What about a Joseph who hides his identity from his brothers as well as his ability to both speak and understand their language. This is intrinsically evil? What about Rahab, the harlot in Joshua 2 who hides Jewish spies, lies to the authorities about it, and earns a place in the bible hall of fame in Hebrews 11 for doing so. Augustine claims Rahab was wrong to lie but that she did not know better because she was a Pagan, not a Jew and did not know the 10 commandments. That seems weak to me, especially given her reward in the New Testament. Furthermore, the the law forbidding lying certainly belongs to the category of "natural"--things we can't not know, laws that don't require revelation for us to be bound by them. In other words even Pagans know it is wrong to lie--and so do Hindus and Buddhists. The golden rule (I won't lie to you because I don't want you to lie to me) does not require any "thus says the Lord;" it is written in the human heart.

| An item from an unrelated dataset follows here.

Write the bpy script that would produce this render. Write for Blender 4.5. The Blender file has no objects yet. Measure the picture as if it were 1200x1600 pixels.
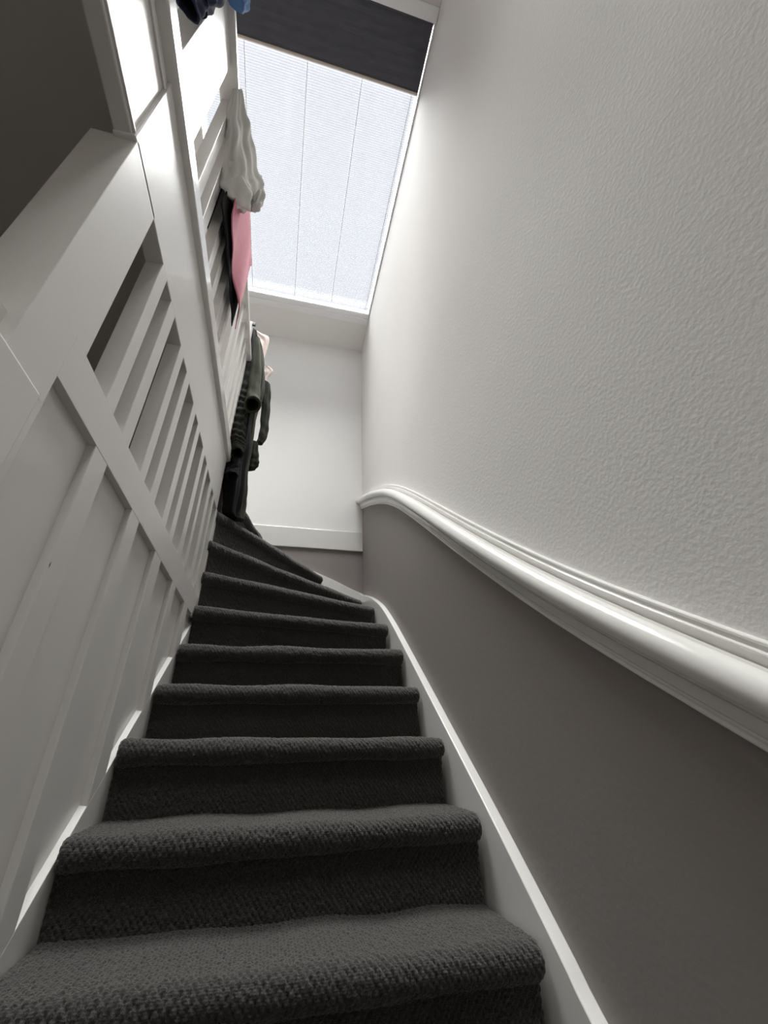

Was Strider sinful in hiding his identity from the Hobbits at Bree? Were the twin boys Cor and Corin in C.S. Lewis's The Horse and His Boy sinning for masquerading for a good part of the story? All of the great stories of heroes masking their true identity now need to be banned? 

When Jesus tells us to hide the fact that we are subjecting ourselves to the rigors of fasting by oiling our hair and washing our face, is he asking us to do something sinful? When the Christians let Paul escape down the walls of Damascus they did so at night, very much hiding their actions from the eye of the authorities. Isn't that deceptive? Does one really think they were obliged, if asked, to tell the authorities which direction he went? Or . . . they needed to have command of verbal trickery to tell a truth that does not help the authorities find him? Really? Where does this end?

To me it appears that lying to protect the life of the innocent, far from being sinful, can even be

When it comes to "sting operation" journalism such as Lila Rose's I am not at all convinced that
it is intrinsically evil. The attempts to do end up like those defending absolute pacifism. They do not work.